L’INTERPRETE SCHIACCIATO DALLA MOLE DEL GENERALE
Troppo impegnato a raccontarci la vicenda spicciola di Macbeth, Daniele Pecci perde il controllo sui sentimenti dei personaggi che danno vita a quella che è la tragedia moralmente più intensa della produzione di Shakespeare. Costruita su uno schema storico piuttosto semplice, tanto da non riuscire a scardinare le regole del teatro medievale, la difficoltà del testo è quella di saper equilibrare le doppie intenzioni dell’autore, il quale da una parte si pone l’obiettivo di condannare la cupidigia di potere degli uomini e dall’altra di alternare a fatti puramente crudeli, con raffinata abilità poetica, il mondo del sovrannaturale: il bosco, le streghe, lo spettro. Il regista, che pure si pone queste domande e cerca soluzioni sceniche, però, al dunque, si accontenta di affrontare le complessità semplificando fino a rendere ovvia la visione trascendentale.

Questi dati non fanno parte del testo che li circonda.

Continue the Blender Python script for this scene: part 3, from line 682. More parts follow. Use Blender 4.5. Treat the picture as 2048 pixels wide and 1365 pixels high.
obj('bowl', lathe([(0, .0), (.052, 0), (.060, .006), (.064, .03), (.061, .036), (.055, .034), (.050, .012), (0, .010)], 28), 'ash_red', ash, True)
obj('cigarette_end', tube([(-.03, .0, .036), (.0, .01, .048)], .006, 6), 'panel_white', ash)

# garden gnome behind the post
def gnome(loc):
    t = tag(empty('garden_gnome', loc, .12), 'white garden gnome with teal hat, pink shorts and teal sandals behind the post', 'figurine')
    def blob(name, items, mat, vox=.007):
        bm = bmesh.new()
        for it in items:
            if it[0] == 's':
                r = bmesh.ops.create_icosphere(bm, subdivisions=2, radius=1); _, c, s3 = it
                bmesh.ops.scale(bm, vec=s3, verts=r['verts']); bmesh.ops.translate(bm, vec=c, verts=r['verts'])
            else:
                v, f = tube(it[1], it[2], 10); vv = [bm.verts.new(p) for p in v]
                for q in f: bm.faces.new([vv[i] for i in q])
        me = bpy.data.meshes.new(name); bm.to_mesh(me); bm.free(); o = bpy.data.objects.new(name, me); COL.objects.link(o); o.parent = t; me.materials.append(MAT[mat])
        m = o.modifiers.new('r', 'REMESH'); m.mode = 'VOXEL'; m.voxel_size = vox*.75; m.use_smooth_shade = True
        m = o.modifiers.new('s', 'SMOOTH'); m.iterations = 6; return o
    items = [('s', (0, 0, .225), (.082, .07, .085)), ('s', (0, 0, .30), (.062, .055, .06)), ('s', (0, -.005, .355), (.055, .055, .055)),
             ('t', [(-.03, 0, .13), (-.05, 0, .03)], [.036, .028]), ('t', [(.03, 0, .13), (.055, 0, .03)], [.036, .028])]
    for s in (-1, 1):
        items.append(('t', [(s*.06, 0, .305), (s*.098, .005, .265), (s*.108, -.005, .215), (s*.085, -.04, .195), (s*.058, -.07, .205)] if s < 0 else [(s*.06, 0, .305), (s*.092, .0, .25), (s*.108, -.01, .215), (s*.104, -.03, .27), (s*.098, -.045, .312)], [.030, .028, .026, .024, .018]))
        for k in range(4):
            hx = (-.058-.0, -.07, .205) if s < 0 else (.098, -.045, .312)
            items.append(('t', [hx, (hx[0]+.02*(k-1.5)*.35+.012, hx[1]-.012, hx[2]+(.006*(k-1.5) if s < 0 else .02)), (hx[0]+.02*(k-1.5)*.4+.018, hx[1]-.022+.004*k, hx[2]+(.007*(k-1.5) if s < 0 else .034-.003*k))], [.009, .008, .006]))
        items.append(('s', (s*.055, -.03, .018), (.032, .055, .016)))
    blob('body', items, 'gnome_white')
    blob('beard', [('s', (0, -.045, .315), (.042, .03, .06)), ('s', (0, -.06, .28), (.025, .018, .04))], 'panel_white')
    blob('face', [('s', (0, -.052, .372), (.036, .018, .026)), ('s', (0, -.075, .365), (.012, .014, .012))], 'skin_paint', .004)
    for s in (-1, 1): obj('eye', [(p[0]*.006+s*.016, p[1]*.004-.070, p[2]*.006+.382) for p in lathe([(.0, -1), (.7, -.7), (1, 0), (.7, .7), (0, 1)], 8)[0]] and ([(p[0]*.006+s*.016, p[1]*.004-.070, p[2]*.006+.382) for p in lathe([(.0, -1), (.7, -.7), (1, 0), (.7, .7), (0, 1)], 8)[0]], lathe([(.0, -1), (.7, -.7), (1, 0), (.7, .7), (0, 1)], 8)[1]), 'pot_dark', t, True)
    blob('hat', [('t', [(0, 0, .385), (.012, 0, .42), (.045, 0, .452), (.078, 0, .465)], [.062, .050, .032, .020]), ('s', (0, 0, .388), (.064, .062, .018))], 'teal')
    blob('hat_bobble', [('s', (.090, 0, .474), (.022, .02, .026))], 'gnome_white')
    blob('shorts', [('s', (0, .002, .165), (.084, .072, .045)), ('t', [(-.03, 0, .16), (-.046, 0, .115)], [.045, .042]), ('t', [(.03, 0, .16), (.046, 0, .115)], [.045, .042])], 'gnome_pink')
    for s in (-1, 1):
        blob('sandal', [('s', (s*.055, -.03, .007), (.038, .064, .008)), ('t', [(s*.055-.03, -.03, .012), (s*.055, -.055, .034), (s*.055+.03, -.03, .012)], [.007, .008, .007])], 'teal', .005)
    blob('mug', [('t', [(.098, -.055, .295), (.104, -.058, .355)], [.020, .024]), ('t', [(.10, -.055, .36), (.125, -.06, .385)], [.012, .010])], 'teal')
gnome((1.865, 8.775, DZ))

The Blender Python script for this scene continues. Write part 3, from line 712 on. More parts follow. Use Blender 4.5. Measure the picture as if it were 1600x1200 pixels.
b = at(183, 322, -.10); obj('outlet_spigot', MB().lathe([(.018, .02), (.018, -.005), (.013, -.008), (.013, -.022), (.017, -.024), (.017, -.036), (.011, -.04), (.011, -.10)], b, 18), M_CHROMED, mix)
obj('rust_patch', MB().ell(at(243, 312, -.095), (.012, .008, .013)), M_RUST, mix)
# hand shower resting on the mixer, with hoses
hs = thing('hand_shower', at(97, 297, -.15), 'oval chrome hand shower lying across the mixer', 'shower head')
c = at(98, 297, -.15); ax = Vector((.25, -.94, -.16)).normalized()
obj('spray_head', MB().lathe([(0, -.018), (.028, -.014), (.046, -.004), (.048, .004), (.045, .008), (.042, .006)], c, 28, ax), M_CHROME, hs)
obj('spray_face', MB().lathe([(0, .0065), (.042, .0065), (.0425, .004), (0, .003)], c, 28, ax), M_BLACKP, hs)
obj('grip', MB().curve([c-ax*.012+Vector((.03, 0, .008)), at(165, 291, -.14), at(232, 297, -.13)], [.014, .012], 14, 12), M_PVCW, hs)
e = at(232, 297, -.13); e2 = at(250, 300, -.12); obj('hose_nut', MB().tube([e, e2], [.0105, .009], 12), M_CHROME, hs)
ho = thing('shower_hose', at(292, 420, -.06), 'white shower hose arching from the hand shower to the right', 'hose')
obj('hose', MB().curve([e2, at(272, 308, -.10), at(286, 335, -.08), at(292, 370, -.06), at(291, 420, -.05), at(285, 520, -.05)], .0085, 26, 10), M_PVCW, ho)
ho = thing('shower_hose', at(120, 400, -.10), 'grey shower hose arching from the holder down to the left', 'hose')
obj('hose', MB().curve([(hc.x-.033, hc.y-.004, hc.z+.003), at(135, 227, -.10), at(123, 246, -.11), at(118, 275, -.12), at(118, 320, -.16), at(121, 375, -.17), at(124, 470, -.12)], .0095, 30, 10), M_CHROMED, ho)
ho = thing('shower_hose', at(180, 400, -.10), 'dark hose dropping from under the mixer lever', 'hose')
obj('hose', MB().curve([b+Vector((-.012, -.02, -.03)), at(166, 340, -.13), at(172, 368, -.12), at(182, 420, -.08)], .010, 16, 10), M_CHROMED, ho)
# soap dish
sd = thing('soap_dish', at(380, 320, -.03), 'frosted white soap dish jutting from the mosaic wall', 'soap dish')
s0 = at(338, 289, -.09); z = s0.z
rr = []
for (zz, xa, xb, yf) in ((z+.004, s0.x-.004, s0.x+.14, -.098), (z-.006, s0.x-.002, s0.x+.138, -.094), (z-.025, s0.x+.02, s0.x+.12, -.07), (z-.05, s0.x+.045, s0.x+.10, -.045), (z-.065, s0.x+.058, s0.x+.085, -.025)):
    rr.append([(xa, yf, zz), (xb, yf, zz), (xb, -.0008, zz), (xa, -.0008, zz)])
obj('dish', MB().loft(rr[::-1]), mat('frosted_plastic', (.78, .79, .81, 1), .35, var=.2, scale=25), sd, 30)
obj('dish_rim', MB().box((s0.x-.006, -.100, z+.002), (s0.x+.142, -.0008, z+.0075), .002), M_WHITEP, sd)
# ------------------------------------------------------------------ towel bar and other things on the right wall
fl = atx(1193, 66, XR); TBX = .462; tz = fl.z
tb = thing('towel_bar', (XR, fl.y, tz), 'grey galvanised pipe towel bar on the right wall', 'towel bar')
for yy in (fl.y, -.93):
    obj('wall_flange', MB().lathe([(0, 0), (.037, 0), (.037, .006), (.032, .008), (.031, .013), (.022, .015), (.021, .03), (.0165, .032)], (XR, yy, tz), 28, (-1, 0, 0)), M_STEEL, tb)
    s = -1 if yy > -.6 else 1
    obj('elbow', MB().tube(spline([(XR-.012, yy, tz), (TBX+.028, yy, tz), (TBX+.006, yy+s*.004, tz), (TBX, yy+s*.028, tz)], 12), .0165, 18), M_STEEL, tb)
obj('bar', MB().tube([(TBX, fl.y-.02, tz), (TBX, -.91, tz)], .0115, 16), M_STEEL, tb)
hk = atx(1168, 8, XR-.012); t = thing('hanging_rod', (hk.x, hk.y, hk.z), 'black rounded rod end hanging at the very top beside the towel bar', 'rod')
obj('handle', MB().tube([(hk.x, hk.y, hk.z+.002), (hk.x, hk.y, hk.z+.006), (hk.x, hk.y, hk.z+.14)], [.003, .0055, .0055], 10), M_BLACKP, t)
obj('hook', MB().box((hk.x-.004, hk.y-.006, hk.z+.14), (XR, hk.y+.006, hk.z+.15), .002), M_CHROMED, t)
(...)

Il sipario si apre sulle streghe che scorgono nel bosco il corpo del generale scozzese (interpretato da Pecci) privo di sensi. Un braccio, con dito arcigno, s’allunga molto più delle umane possibilità quasi fino a sfiorarlo: è un curioso effetto che dà qualche speranza, ma poi resta senza seguito. Le streghe sono immaginate sempre in silhouette e una di loro, vittima di disabilità, è bloccata su una sedia a rotelle (intuizione originale) cigolante, perché il cigolio delle ruote diventa il canto meccanico delle arpie, come poi quello della civetta sarà il naturale preludio della morte. Ma anche questa trovata diventerà soltanto una ripetizione senza altre sorprese. Nella prima scena tra Macbeth e la sua Lady si preannuncia una interessante lettura dal risvolto «incestuoso»: lui s’accuccia tra le sue braccia e lei gli offre il seno come si fa con un neonato, ma poi l’intrigante sospetto svanisce nel nulla e torna la severità medievale.
Il medioevo trionfa su tutto: sulla scenografia che con un bel quadro d’apertura tinto di rosso sangue esaurisce le sue sfumature preferendo poi l’austerità delle mura possenti del castello; sui costumi all’apparenza d’epoca dai colori smorti e ripetitivi e con le corazze spudoratamente finte; sulla recitazione sempre monocorde, priva di sfumature (con l’eccezione di Sandra Toffolatti, che ha preso una strada solitaria dove le sonorità della tragedia finalmente hanno trovato frequenze più eterogenee); e infine sui duelli, che nel medioevo erano certamente il piatto forte, mentre sul palcoscenico del Teatro Greco sono apparsi trasbordanti di finzione e di delicatezze.